Tieren möglichst viel Tierwohl in den Ställen zu bieten, und sie
erzeugen hochwertige, heimische Lebensmittel für unsere Bevölkerung.»


Aus Sicht von FDP-Bundestagsfraktionsvize Frank Sitta geht «die
simple Gleichung, dass eine Erhöhung der Fleischpreise direkt zu mehr
Tierwohl, besserem Arbeitnehmer- und Umweltschutz führt» nicht auf.
Stattdessen müsse die Landwirtschaft unabhängiger von staatlichen
Fördergeldern werden, sagte er der «Passauer Neuen Presse».

Aus Sicht des Deutschen Gewerkschaftsbundes (DGB) muss die
Bundesregierung die Eckpunkte von Arbeitsminister Hubertus Heil (SPD)
für bessere Arbeitsbedingungen in der Fleischindustrie
schnellstmöglich in Gesetzesform gießen. «Allen ist klar: Es braucht

jetzt verbindliche Regeln und Gesetze, keine Absichtserklärungen»,
sagte DGB-Vorstandsmitglied Anja Piel der «Rheinischen Post».
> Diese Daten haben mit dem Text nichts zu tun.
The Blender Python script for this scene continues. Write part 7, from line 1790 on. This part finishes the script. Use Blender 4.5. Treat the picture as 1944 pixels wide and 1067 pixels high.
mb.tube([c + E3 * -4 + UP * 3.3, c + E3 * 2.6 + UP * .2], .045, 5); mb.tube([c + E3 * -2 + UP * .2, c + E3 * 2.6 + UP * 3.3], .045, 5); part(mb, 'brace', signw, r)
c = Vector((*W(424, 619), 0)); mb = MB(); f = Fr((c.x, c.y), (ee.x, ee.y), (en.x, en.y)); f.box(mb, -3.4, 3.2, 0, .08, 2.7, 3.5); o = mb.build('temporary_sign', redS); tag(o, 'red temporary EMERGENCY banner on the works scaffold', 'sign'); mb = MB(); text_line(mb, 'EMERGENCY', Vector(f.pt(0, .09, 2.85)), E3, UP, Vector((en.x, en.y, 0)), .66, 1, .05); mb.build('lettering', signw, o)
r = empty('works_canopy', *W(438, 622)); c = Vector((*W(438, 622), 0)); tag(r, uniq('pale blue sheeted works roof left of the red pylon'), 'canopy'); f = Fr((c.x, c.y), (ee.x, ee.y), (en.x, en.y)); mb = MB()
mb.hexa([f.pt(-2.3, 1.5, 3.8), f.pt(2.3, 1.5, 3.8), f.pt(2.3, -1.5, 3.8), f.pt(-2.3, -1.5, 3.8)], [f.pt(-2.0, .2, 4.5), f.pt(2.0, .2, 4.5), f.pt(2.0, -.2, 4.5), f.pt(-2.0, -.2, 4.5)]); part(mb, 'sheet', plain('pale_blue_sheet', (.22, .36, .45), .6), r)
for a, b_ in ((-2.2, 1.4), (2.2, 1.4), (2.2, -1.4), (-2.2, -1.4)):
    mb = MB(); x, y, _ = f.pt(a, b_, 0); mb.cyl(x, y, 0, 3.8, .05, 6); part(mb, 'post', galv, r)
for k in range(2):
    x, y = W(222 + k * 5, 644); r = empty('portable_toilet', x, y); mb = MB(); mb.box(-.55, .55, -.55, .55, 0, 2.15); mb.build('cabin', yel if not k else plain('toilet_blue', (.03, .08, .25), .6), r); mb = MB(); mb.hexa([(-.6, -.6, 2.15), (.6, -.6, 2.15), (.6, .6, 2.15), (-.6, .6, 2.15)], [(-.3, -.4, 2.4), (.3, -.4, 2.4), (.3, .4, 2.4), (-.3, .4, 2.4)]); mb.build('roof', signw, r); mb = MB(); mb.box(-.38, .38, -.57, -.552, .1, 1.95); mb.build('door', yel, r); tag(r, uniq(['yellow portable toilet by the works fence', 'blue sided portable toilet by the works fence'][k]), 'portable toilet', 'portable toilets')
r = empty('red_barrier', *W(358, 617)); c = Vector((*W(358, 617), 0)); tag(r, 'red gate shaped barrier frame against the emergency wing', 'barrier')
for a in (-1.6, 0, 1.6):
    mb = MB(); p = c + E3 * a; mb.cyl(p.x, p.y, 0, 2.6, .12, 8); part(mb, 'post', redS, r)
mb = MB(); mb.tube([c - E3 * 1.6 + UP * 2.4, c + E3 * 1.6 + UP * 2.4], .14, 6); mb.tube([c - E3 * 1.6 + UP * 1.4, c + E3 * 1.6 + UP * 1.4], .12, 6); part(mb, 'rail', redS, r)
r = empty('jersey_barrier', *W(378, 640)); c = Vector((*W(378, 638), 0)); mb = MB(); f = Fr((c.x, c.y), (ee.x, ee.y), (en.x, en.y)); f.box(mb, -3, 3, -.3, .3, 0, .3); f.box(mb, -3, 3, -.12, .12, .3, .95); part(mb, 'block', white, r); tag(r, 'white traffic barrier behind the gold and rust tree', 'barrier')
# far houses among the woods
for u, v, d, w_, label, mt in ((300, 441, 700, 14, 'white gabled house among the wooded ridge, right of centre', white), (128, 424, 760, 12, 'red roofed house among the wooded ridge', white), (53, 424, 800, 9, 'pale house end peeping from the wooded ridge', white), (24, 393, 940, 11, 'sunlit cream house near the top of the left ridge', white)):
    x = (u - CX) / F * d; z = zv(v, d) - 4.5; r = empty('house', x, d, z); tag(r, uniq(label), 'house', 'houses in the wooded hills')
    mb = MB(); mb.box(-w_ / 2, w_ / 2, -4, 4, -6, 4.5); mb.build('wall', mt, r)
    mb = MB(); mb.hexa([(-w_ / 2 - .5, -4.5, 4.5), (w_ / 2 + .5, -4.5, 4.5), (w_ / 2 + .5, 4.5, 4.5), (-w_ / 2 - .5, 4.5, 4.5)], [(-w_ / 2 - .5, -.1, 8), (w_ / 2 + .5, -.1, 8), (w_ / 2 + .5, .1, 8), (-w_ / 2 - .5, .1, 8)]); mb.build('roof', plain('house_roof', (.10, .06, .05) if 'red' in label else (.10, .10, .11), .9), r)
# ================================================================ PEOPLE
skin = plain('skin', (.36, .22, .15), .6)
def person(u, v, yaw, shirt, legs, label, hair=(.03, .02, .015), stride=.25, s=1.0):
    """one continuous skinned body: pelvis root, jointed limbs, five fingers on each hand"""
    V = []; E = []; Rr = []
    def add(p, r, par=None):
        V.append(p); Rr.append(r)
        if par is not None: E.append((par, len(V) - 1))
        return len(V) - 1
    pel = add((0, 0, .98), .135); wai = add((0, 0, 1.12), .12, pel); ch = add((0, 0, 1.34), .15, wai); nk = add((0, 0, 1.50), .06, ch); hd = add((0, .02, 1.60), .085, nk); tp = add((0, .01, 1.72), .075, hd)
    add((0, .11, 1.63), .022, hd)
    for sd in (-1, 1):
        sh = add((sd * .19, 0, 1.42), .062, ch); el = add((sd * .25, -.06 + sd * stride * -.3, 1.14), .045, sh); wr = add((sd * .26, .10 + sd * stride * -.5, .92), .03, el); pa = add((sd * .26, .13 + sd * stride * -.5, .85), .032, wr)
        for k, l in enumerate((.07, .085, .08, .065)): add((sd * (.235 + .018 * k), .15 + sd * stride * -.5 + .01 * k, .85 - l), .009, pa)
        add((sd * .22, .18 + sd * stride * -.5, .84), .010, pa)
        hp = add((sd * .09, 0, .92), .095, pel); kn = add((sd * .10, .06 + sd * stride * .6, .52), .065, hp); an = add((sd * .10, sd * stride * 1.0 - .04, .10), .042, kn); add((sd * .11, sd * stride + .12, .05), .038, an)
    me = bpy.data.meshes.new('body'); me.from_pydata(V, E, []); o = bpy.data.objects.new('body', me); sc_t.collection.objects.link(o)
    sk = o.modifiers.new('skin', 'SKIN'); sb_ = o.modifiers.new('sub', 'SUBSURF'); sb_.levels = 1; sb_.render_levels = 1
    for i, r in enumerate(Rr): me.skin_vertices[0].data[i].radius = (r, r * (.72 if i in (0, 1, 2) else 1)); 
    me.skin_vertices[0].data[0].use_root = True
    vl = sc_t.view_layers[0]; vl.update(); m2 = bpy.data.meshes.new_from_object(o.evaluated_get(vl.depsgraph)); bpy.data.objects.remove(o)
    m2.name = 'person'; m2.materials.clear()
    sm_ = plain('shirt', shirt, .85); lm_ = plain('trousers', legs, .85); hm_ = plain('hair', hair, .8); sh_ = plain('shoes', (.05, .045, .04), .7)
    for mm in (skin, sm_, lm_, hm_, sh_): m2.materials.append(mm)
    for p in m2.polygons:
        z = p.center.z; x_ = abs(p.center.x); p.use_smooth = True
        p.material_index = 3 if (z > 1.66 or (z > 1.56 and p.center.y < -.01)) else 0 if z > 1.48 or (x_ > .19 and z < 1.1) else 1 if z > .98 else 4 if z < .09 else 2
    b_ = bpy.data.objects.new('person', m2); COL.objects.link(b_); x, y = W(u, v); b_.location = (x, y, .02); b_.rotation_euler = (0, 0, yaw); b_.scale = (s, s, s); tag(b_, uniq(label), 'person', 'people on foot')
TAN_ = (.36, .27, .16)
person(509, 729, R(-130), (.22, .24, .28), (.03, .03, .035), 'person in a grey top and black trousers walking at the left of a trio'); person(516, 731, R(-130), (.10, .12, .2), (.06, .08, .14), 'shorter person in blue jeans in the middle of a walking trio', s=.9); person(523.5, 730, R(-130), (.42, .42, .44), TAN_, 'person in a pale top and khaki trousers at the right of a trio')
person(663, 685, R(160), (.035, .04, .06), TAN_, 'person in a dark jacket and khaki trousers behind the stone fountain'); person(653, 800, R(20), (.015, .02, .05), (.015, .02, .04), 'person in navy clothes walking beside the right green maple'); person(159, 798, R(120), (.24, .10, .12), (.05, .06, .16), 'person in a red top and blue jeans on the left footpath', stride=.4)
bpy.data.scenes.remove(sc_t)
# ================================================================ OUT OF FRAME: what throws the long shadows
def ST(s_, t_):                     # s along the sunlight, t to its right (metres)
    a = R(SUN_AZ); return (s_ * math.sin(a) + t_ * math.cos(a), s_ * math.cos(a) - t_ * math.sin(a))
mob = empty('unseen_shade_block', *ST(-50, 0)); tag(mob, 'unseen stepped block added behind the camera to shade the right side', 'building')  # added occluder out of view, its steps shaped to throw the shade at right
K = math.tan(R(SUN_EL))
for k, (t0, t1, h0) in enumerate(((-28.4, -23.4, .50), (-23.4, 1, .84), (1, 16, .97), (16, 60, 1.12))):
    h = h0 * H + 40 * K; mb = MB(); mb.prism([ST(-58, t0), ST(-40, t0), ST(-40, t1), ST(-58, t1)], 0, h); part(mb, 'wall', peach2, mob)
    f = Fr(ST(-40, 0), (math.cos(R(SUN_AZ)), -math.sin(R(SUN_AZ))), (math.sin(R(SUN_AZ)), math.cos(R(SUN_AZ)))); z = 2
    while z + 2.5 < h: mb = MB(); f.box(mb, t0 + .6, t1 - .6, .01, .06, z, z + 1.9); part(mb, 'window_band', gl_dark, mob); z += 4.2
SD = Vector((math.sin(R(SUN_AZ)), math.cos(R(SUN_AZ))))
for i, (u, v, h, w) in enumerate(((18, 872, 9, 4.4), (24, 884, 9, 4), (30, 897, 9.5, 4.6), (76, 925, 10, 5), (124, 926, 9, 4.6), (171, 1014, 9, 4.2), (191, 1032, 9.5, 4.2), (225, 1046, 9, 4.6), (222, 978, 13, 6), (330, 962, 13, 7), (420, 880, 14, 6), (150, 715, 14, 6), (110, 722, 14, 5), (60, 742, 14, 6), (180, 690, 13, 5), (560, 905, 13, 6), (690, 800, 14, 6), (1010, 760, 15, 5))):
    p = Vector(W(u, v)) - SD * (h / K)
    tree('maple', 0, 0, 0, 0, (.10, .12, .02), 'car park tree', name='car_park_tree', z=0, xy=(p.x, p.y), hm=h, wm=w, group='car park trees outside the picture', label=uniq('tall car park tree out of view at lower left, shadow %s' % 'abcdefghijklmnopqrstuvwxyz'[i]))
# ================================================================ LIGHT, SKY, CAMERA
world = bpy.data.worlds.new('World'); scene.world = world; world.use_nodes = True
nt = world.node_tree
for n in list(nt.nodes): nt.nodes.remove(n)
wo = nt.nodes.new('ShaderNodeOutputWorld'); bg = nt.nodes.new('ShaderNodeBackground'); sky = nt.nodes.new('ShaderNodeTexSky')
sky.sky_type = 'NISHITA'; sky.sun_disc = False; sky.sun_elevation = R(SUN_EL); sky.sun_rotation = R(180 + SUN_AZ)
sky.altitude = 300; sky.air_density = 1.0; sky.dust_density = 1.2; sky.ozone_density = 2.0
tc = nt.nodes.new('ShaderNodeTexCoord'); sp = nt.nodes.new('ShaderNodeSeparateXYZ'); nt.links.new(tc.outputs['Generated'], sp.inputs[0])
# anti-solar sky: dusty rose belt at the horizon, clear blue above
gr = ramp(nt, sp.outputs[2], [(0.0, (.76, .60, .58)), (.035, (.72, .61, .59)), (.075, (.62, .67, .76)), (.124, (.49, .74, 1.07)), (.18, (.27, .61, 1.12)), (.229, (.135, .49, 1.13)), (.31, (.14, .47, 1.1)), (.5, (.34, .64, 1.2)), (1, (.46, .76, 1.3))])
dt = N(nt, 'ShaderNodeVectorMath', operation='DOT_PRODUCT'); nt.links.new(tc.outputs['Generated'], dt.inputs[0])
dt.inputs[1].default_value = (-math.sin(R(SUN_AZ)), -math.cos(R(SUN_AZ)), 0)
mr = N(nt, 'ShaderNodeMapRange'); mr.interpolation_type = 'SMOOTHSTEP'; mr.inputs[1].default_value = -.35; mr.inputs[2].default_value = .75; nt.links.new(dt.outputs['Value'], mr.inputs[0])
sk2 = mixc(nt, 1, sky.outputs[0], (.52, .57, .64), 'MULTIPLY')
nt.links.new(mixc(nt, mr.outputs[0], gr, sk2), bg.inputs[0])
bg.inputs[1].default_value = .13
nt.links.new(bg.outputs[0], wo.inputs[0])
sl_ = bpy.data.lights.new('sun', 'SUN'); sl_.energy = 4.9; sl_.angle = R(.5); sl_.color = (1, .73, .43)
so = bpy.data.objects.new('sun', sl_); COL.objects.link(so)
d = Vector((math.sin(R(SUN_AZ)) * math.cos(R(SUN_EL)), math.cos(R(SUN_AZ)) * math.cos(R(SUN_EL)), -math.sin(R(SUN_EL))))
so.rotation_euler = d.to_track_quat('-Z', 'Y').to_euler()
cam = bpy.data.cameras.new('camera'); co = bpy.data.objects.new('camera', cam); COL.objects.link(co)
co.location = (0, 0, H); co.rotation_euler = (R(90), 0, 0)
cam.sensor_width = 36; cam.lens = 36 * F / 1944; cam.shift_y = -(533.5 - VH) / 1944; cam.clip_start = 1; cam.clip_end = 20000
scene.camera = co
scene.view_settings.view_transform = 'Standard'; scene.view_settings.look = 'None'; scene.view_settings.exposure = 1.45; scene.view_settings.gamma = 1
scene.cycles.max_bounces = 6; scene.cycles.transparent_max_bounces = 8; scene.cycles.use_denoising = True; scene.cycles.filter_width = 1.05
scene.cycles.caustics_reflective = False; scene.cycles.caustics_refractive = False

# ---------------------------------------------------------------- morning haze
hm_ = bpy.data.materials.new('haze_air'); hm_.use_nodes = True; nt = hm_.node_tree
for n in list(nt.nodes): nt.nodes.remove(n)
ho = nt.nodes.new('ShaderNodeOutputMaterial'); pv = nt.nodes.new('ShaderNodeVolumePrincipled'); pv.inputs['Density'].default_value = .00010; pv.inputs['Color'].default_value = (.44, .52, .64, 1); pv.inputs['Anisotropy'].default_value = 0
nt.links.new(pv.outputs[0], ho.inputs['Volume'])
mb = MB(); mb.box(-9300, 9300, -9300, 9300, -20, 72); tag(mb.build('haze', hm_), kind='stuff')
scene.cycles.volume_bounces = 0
Noch vor dem größten deutschen Corona-Ausbruch im Schlachtbetrieb
Tönnies hatte das Kabinett Eckpunkte für Neuregelungen beschlossen,
um problematische Arbeitsbedingungen in Schlachthöfen zu unterbinden.
Kern ist ein weitgehendes Verbot von Werkverträgen zum 1. Januar 2021
- also dass die komplette Ausführung von Arbeiten bei Subunternehmern
eingekauft wird. Heil will im Sommer einen Gesetzentwurf vorlegen.

Die EU-Kommission will das Problem schlechter Arbeitsbedingungen in
der Fleischindustriejetzt rasch auf europäischer Ebene angehen.
EU-Sozialkommissar Nicolas Schmit sagte der Funke Mediengruppe, «wir
müssen jetzt schnell handeln und können nicht jahrelang über
Gesetzestexte reden». Andere EU-Mitgliedsländer hätten schon vor
Jahren Beschwerden über die deutsche Fleischindustrie wegen
unlauteren Wettbewerbs eingereicht. «Aber sozial schlecht
abgesicherte und diskriminierte Saisonarbeiter gibt es nicht nur in
Deutschland, sondern auch in anderen EU-Staaten, etwa in den
Niederlanden oder in Südeuropa», sagte Schmit.